We don’t just teach students our arts.  New students come in eager to learn budo, but most of them really aren’t ready to start learning.  I know I wasn’t.  Most people who come into the dojo don’t know how to stand or even how to breathe (unless they were lucky enough to play a wind instrument or sing in choir).  Before a student can begin learning budo, they have to learn to do things that are fundamental to all of life, but which don’t seem to be considered worthy of teaching anymore.  We have to teach them how to breath and how to stand and how to walk.  

I’m one of the lucky ones.  I played trombone for 10 years before I started judo, so I had the breathing part down solid.  I only had to learn how to stand and walk.  I worked on good posture and basic walking for months before I really got it.  Learning to counteract 20 years of bad habits acquired while slumped on the couch in front of the TV, or slouching over the desk while pretending to do your homework takes time.  These kind of habits are buried deep, so learning to break them takes work.  
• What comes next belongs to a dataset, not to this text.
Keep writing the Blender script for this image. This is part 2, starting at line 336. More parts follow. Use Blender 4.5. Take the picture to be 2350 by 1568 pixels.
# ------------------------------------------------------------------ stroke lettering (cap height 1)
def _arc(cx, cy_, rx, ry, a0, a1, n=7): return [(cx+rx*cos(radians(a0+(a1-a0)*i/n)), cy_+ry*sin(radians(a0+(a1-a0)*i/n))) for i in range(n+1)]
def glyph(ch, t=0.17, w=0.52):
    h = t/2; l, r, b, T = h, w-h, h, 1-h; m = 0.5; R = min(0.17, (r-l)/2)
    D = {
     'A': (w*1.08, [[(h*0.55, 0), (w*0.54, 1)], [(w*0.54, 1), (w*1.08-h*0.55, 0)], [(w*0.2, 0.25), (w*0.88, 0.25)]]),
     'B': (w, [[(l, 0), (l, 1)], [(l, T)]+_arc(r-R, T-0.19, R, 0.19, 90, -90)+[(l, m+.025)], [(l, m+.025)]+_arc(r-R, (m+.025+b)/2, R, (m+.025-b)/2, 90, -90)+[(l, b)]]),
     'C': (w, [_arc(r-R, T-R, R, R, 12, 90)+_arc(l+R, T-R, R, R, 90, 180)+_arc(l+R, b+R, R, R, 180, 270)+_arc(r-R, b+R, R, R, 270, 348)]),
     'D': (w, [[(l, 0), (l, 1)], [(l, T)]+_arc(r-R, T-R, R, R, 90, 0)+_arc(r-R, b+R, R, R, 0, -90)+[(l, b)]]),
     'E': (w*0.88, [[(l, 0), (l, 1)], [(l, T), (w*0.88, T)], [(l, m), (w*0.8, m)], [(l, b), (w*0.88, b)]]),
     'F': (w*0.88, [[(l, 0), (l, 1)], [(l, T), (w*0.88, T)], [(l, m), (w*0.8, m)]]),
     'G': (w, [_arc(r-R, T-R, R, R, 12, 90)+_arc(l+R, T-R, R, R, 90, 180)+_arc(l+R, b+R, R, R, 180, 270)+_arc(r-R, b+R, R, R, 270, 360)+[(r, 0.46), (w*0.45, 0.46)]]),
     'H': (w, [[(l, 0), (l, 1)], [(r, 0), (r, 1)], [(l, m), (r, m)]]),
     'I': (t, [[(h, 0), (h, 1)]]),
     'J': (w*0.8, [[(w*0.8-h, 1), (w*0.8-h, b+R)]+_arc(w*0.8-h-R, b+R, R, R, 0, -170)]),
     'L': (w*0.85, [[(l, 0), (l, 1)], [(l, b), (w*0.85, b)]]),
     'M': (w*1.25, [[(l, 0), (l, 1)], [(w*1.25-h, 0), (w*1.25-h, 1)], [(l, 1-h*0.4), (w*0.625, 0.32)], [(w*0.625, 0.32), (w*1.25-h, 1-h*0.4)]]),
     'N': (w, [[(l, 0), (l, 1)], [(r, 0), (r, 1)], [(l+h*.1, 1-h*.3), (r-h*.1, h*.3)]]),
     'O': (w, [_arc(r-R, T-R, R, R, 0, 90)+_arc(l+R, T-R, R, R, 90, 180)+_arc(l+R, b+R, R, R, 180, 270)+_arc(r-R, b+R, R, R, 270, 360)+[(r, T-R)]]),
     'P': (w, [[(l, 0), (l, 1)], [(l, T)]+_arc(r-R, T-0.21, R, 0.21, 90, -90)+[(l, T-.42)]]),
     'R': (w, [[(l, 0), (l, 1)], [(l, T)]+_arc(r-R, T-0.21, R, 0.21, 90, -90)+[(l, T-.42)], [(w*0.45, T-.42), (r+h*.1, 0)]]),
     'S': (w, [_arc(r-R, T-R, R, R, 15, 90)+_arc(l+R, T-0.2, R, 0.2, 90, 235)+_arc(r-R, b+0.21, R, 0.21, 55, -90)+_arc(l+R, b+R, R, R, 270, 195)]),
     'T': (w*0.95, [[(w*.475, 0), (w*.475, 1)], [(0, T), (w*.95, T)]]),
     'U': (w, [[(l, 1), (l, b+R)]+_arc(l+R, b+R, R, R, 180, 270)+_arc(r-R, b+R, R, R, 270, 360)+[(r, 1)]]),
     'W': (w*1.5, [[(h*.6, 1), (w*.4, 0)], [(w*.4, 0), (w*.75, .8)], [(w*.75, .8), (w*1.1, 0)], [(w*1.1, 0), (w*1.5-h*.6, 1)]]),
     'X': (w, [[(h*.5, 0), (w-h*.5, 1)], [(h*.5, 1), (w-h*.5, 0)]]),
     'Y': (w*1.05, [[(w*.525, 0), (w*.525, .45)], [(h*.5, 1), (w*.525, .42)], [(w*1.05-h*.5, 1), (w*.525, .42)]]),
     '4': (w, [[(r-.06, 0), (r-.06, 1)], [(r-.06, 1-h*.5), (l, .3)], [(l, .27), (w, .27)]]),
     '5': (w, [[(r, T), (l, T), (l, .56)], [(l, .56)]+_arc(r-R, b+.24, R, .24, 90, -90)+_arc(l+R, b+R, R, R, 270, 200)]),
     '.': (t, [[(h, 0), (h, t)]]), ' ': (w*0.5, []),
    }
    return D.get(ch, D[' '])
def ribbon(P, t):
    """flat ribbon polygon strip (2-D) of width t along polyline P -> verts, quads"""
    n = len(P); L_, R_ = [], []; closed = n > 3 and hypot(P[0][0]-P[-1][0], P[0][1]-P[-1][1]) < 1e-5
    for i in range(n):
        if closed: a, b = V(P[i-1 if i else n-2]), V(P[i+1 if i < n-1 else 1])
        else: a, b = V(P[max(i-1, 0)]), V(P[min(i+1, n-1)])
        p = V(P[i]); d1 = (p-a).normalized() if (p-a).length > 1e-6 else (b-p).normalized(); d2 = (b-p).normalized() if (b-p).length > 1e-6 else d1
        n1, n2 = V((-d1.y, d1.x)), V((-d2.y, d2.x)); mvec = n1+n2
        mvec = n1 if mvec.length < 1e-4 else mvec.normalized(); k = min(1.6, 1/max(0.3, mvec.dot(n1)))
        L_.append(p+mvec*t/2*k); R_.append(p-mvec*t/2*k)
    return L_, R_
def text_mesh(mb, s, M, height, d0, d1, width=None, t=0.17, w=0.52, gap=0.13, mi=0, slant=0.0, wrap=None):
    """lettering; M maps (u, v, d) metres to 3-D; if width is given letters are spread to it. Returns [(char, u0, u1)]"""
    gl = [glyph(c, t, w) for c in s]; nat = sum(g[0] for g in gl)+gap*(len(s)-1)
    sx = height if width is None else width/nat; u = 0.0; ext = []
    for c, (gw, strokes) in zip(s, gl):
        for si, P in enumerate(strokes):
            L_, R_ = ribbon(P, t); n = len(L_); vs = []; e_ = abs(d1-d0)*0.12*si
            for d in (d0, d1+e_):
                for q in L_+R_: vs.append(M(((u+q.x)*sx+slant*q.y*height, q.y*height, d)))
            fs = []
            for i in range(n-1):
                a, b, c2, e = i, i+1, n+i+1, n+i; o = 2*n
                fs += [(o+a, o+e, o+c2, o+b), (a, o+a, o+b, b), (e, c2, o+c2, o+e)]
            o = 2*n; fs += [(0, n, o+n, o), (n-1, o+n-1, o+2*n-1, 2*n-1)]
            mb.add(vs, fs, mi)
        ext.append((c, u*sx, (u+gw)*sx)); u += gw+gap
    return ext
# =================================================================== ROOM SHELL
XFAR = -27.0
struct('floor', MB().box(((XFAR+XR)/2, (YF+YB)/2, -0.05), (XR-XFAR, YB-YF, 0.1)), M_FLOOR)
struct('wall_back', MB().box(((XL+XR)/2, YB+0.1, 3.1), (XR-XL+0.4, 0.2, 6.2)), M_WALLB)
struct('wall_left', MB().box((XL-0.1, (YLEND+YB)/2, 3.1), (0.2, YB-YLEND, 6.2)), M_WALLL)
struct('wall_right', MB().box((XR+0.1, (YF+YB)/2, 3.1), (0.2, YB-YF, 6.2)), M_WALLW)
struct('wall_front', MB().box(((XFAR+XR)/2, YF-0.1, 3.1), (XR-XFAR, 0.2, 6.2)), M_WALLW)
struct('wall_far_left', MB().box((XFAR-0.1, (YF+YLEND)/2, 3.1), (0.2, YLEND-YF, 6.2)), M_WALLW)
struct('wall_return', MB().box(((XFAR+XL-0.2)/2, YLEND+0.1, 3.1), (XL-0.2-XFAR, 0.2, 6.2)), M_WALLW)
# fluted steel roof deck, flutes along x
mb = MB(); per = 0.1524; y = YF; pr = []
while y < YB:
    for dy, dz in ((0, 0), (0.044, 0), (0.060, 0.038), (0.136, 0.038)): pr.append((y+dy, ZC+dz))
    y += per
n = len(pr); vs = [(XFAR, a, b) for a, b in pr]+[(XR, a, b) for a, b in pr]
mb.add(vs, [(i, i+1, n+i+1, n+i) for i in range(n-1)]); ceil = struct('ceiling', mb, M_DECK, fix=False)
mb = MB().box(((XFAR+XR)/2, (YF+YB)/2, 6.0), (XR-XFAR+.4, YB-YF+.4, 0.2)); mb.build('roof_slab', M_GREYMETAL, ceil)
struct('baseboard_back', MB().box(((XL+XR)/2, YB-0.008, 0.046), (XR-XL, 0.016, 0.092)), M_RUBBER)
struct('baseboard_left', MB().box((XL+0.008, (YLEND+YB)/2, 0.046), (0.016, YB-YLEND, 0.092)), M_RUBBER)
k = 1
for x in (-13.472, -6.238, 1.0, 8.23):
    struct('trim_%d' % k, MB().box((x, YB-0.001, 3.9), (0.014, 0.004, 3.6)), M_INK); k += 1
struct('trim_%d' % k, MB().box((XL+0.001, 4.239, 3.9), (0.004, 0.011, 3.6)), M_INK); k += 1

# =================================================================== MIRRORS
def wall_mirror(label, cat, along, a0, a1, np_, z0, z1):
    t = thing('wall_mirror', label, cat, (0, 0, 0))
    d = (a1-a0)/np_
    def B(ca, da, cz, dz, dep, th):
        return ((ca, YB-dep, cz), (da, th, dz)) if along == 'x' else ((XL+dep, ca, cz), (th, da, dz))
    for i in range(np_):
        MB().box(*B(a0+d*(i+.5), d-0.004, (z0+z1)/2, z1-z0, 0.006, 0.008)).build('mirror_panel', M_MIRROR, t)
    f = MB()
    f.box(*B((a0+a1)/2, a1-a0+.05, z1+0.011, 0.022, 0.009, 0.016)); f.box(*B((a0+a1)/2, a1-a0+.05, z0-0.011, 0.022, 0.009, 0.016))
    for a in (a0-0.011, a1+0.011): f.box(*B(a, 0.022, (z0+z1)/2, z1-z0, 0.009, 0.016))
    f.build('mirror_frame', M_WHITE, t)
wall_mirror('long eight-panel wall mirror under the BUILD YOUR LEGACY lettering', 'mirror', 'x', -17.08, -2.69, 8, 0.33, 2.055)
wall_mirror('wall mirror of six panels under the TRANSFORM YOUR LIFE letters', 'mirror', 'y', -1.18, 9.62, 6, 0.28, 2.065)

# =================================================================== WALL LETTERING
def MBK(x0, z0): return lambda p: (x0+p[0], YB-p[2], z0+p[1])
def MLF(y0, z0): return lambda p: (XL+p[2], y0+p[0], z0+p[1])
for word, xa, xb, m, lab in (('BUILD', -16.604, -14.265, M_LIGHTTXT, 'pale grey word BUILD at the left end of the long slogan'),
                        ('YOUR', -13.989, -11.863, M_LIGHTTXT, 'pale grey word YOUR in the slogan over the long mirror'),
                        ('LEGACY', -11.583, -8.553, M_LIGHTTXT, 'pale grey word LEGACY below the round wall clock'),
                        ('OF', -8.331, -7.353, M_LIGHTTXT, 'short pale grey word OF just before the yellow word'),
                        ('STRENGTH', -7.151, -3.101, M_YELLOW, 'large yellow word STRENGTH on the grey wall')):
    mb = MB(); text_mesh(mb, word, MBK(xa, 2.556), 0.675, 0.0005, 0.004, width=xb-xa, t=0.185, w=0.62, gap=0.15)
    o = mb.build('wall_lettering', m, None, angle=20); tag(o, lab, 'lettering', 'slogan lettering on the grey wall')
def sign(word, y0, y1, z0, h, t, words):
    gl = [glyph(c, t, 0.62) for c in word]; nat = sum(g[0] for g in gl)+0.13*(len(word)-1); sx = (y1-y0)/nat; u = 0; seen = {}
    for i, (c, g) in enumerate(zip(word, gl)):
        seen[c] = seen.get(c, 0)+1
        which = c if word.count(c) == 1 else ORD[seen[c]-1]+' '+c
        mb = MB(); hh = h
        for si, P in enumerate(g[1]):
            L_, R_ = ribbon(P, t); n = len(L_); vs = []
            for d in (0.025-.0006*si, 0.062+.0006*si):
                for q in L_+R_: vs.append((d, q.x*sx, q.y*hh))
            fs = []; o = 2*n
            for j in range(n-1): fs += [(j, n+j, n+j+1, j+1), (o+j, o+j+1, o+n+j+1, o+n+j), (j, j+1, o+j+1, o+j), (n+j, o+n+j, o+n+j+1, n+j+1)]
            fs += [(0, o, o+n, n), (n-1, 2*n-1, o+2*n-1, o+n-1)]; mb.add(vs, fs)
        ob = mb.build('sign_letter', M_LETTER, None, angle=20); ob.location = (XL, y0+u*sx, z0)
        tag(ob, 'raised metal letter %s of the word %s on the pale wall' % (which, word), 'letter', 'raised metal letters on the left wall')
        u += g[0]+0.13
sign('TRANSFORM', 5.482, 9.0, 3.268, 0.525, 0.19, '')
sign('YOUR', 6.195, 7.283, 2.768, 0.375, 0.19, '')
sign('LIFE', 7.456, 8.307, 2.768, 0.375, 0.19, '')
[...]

This is where the idea of 鍛錬 tanren starts to make sense.  We all have habits and traits, both physical and mental, that get in the way of learning good budo.  We really can’t start learning budo until we get rid of these counterproductive habits and traits. You don’t put the foundation for a building on on sand.  You don’t form a sword from ore that is still loaded with slag.  You can’t really learn budo until you get rid of the counterproductive habits and traits you’re carrying.  You can’t learn budo if you’ve got a bad slouch or you can’t breathe fully and efficiently.  The teacher’s job is to hammer and forge you to help you get rid of these traits so you can start learning.  Once you learn how stand up and breathe, then you can start learning budo.  This preparation, that’s part of the forging process.  That's tanren.